* [Task statement] Take each line that has the word "wide" and return it.

* [Source excerpt]

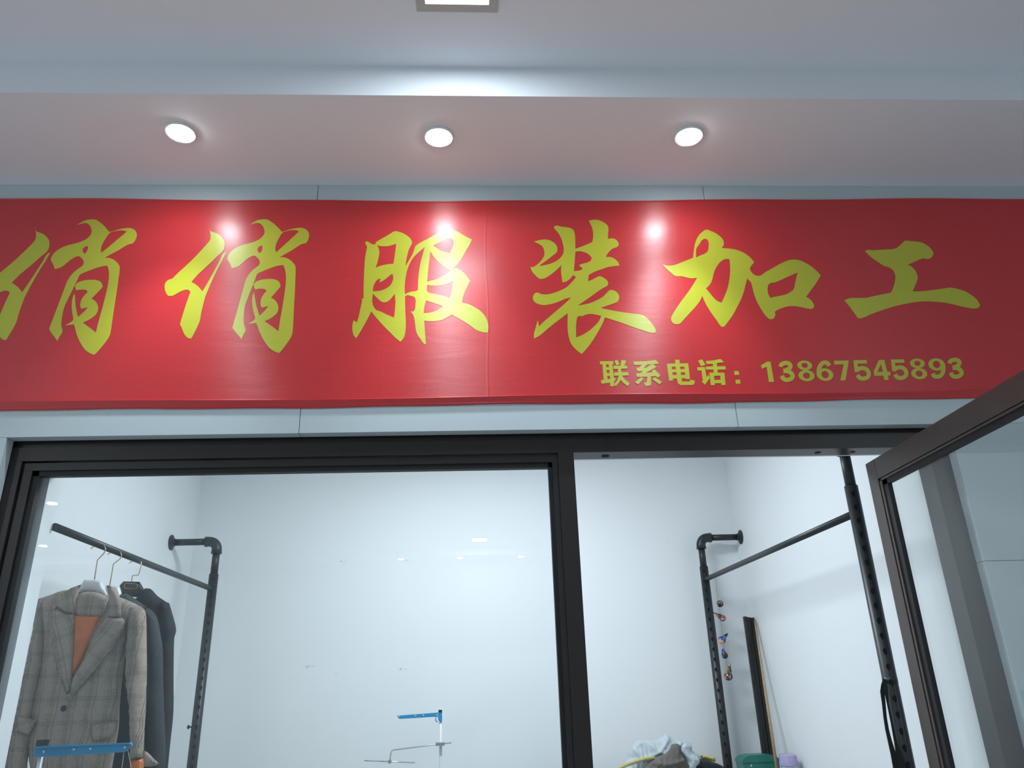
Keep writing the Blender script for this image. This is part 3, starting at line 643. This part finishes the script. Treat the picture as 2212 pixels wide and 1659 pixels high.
# ------------------------------------------------------------------ hanging clothes on the left rail
k1 = crop(0, 1100, 560/1662)
Y1, Y2, Y3 = .617, .776, 1.016
def hook(name, pts, Y, m, parent): return tube(name, [P(*q, Y) for q in [tuple(a) for a in rounded(k1(pts), 3)][:-3]], .0022, m, parent, 8)
def hanger(pts, hk, Y, m, label, dpt, wide):
    t = tag(empty('clothes_hanger', tuple(P(*k1([pts[0]])[0], Y))), label, 'hanger', 'hangers on the left rail')
    puff('hanger_body', k1(pts), Y, dpt, m, t, step=.01, edge=.018)
    q = [P(*a, Y) for a in k1(hk)]
    tube('hook', [q[0]]+[q[0].lerp(q[1], .5)]+q[1:], .0024, M_gold, t, 8)
    return t
hanger([(540,452),(655,457),(668,500),(705,572),(735,600),(690,585),(640,545),(590,532),(540,534),(495,548),(470,560),(500,520),(525,475)],
  [(605,452),(625,325),(645,305),(668,280),(677,258),(668,232),(650,221),(628,222),(605,235),(590,246),(582,254)], Y1, M_white, 'white plastic hanger inside the plaid blazer', .010, .1)
hanger([(680,488),(765,490),(788,560),(810,590),(760,590),(700,575),(660,590),(672,540)],
  [(703,490),(727,352),(748,335),(770,318),(779,295),(770,272),(750,261),(728,264),(705,280),(690,290)], Y2, M_white, 'white plastic hanger behind the plaid blazer collar', .010, .1)
hb = hanger([(765,490),(790,462),(895,465),(925,515),(955,560),(925,560),(880,565),(830,560),(780,545)],
  [(845,462),(847,430),(851,425),(885,423),(892,410),(905,360),(904,338),(890,322),(868,322),(845,335),(828,345)], Y3, M_blk, 'black hanger with a gold rimmed label on its neck', .010, .1)
lb = printed('neck_label', [k1([(806,476),(872,479),(882,488),(880,502),(870,511),(806,508),(797,500),(798,484)])], Y3-.0135, M_tag, hb)
qs = [P(a.x, a.y, Y3-.016) for a in rounded(k1([(806,476),(872,479),(882,488),(880,502),(870,511),(806,508),(797,500),(798,484)]), 3)]
tube('label_rim', qs+[qs[0]], .0013, M_gold, hb, 6, cap=False)

bz = tag(empty('blazer', tuple(P(205, 1300, Y1))), 'grey brown plaid blazer with an orange lining hanging nearest the window', 'jacket')
puff('body', k1([(245,575),(320,550),(400,522),(470,520),(540,545),(620,545),(700,545),(770,565),(880,612),(925,660),(880,720),(828,770),(815,870),(800,960),(788,1060),(768,1250),(762,1400),(738,1540),(708,1720),(340,1720),(200,1720),(180,1500),(215,1250),(270,1000),(280,800),(262,660)]), Y1, .050, M_plaid, bz, step=.012, fold=.0055, fscale=3.4, edge=.09, seed=3)
puff('sleeve', k1([(243,577),(300,565),(330,610),(305,700),(300,850),(298,950),(268,1080),(235,1250),(200,1450),(165,1720),(18,1720),(75,1450),(120,1250),(160,1060),(200,850),(228,680)]), Y1-.005, .045, M_plaid, bz, step=.012, fold=.005, fscale=5, edge=.05, seed=5)
puff('sleeve', k1([(835,625),(890,618),(930,652),(938,700),(941,900),(942,1050),(937,1250),(927,1420),(920,1598),(835,1604),(832,1450),(828,1270),(812,1150),(806,1050),(810,900),(818,740)]), Y1-.012, .045, M_plaid, bz, step=.012, fold=.005, fscale=5, edge=.045, seed=6)
puff('neck_lining', k1([(490,548),(540,532),(600,530),(650,542),(698,575),(700,640),(668,700),(475,690),(480,600)]), Y1-.030, .026, M_plaid, bz, step=.012, edge=.02)
puff('lining', k1([(474,672),(664,680),(640,740),(590,860),(535,975),(495,1050),(452,1130),(460,950),(468,830)]), Y1-.036, .024, M_orange, bz, step=.010, fold=.0028, fscale=9, edge=.02)
puff('collar', k1([(520,482),(498,560),(487,640),(478,672),(420,667),(368,622),(392,556),(450,508)]), Y1-.058, .012, M_plaidA, bz, step=.01, edge=.012)
puff('lapel', k1([(343,612),(372,642),(420,667),(478,672),(475,760),(468,930),(456,1130),(447,1228),(430,1190),(380,1060),(345,930),(325,810),(325,720),(334,660)]), Y1-.062, .013, M_plaidA, bz, step=.012, edge=.012)
puff('collar', k1([(682,488),(722,500),(765,556),(777,600),(776,697),(690,692),(704,620),(700,560)]), Y1-.058, .012, M_plaid, bz, step=.01, edge=.012)
puff('lapel', k1([(688,690),(776,697),(812,687),(790,765),(740,862),(680,944),(600,1045),(520,1135),(452,1215),(455,1115),(520,985),(580,860),(640,745)]), Y1-.062, .013, M_plaidB, bz, step=.012, edge=.012)
puff('front_edge', k1([(447,1200),(470,1230),(440,1330),(400,1450),(350,1600),(320,1720),(200,1720),(270,1500),(330,1300),(400,1180)]), Y1-.040, .014, M_plaid, bz, step=.014, edge=.02)
q = P(410*.337, 1100+1277*.337, Y1-.060)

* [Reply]
Keep writing the Blender script for this image. This is part 3, starting at line 643. This part finishes the script. Treat the picture as 2212 pixels wide and 1659 pixels high.
def hanger(pts, hk, Y, m, label, dpt, wide):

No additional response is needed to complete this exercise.